Throughout the series, much has been made of the Doctor’s need for a companion. That when he is without one, he does terrible things. That he needs a human being by his side to pull him back when he goes too far. And that is exactly what Clara has transformed into this season. But she has more involvement than that. She gives the scared young Doctor the “fear is your superpower and it’s ok to be afraid” speech the grown Doctor gave young Rupert. But she adds the part that is a revelation into the Doctor’s motivations since day one: fear is always your companion and will never leave you. She continues by telling him that when he is afraid the most, and here we flash to the War Doctor approaching the very barn they are in now on his way (he thinks) to detonate the weapon that will be an act of genocide on his own people in The Day of the Doctor, on that day he will discover that fear can make you kind instead of cruel. She then leaves Orson’s army man (the one without the gun) to protect him.

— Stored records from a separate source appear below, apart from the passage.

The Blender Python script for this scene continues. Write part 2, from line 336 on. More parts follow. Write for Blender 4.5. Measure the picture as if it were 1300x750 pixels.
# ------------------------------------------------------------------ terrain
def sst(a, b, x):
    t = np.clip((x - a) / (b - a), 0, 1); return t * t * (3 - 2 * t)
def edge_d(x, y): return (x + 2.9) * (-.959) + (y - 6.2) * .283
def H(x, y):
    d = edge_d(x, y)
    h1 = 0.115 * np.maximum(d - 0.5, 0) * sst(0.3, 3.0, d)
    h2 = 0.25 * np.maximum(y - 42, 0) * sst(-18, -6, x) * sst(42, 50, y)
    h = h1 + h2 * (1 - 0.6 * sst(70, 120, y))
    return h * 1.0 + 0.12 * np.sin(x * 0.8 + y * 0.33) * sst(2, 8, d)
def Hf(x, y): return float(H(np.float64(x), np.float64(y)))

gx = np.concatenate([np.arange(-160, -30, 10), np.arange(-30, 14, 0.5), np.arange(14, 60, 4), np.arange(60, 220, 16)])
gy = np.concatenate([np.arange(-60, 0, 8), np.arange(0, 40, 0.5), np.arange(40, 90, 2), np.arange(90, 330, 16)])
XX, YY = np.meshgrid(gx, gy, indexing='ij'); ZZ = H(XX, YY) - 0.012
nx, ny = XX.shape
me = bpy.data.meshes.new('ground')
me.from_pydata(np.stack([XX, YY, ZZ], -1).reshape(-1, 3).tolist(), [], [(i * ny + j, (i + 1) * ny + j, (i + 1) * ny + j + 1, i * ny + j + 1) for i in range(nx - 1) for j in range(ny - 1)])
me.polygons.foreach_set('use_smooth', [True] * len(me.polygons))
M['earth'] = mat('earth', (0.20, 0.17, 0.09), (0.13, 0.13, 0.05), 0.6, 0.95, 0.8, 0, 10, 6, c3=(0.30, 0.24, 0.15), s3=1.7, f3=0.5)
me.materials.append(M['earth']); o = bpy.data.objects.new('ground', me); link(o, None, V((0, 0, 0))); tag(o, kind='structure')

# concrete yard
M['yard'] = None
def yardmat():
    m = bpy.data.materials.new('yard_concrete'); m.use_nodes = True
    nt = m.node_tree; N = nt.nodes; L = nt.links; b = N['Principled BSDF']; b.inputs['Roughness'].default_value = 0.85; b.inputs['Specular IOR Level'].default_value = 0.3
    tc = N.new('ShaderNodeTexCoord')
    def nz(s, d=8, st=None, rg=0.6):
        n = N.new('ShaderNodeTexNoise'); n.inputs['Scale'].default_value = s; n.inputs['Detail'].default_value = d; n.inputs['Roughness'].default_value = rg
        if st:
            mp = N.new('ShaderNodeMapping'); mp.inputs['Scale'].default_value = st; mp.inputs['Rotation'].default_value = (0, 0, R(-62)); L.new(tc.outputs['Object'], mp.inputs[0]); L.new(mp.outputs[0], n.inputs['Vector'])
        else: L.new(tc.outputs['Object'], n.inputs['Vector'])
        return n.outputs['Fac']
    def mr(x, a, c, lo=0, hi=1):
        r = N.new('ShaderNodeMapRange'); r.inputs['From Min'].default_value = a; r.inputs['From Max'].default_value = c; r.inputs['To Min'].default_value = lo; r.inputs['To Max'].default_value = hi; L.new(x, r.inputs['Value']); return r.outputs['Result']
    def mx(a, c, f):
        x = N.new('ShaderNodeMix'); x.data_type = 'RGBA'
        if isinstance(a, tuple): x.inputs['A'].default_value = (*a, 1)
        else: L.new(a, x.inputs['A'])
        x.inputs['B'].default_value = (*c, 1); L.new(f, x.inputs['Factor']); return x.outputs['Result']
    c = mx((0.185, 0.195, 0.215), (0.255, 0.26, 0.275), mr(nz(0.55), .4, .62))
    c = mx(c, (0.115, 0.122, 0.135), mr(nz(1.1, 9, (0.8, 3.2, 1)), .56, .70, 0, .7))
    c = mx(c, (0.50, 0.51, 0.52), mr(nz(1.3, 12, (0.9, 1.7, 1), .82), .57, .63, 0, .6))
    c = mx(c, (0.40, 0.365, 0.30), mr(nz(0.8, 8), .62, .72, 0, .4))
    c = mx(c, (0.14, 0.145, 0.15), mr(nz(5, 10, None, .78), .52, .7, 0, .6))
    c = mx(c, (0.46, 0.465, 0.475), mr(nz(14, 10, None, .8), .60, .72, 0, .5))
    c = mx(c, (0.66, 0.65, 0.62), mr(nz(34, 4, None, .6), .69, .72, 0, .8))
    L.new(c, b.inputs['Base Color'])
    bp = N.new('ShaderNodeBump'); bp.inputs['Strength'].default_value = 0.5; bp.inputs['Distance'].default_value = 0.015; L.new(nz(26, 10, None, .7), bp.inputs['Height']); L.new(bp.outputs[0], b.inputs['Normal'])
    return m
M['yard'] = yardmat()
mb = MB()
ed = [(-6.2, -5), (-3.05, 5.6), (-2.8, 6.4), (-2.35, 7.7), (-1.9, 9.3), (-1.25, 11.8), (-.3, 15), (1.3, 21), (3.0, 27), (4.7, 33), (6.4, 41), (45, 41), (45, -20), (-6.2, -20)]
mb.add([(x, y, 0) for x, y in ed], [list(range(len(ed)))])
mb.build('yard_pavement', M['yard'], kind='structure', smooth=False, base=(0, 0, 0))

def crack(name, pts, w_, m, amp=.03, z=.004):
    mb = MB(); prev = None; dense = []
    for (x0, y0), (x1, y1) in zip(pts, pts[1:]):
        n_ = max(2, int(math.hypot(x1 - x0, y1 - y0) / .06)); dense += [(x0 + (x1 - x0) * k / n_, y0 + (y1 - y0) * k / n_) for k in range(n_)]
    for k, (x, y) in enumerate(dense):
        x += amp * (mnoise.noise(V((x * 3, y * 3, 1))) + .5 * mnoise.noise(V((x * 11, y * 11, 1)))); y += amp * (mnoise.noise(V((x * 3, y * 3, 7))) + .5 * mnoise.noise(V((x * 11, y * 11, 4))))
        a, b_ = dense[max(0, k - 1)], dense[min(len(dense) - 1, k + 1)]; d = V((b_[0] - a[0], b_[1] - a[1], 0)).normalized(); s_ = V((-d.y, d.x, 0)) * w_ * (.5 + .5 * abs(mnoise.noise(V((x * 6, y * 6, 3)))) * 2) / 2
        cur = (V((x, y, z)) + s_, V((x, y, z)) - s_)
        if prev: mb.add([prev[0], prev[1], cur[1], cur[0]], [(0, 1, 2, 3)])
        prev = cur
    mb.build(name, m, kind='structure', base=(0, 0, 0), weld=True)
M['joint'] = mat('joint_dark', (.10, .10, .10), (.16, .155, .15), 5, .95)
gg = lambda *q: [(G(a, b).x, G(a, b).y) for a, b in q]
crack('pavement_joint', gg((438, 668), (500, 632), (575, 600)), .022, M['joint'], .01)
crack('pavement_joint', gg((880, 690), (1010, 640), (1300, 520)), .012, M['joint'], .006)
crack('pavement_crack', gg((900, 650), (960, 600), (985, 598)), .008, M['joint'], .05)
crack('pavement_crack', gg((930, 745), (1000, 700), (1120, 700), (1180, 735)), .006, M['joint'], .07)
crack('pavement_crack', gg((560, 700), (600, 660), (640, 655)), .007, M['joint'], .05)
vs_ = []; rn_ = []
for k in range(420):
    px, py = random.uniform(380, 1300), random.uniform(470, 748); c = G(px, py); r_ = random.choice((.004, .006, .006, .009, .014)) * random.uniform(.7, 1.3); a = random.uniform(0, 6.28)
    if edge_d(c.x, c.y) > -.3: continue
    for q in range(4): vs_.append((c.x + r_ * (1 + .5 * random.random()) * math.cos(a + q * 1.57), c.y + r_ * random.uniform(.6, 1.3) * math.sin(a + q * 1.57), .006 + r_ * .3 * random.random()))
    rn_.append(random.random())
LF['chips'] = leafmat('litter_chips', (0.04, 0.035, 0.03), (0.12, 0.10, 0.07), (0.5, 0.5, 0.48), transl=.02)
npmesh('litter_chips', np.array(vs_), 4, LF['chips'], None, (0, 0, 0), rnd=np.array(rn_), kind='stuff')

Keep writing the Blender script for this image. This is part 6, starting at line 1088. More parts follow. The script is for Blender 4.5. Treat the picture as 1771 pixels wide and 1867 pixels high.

It seems clear now that the Doctor’s manic search for these unseeable, always-present entities in this episode may have come from his youth where he felt alone and abandoned at a Gallifreyan orphanage where his only true, constant companion was fear. And that miserable, lonely youth also drives his need to search out a human companion throughout the series.

The Final Verdict

Yes, Clara was the driving force yet again in the story, but this time it was a story truly about the Doctor where we learn things about him we never knew before and we are left with a deeper understanding of his need for companionship and the way he harnesses his fear into action to help others. On top of that, Clara’s story moves forward as well, in true Joss Whedoneque fashion, when at the end of the episode she finally makes a connection with the adult Danny Pink. This episode was so well done all around, I sincerely hope the next one of this caliber won’t be another four years down the line.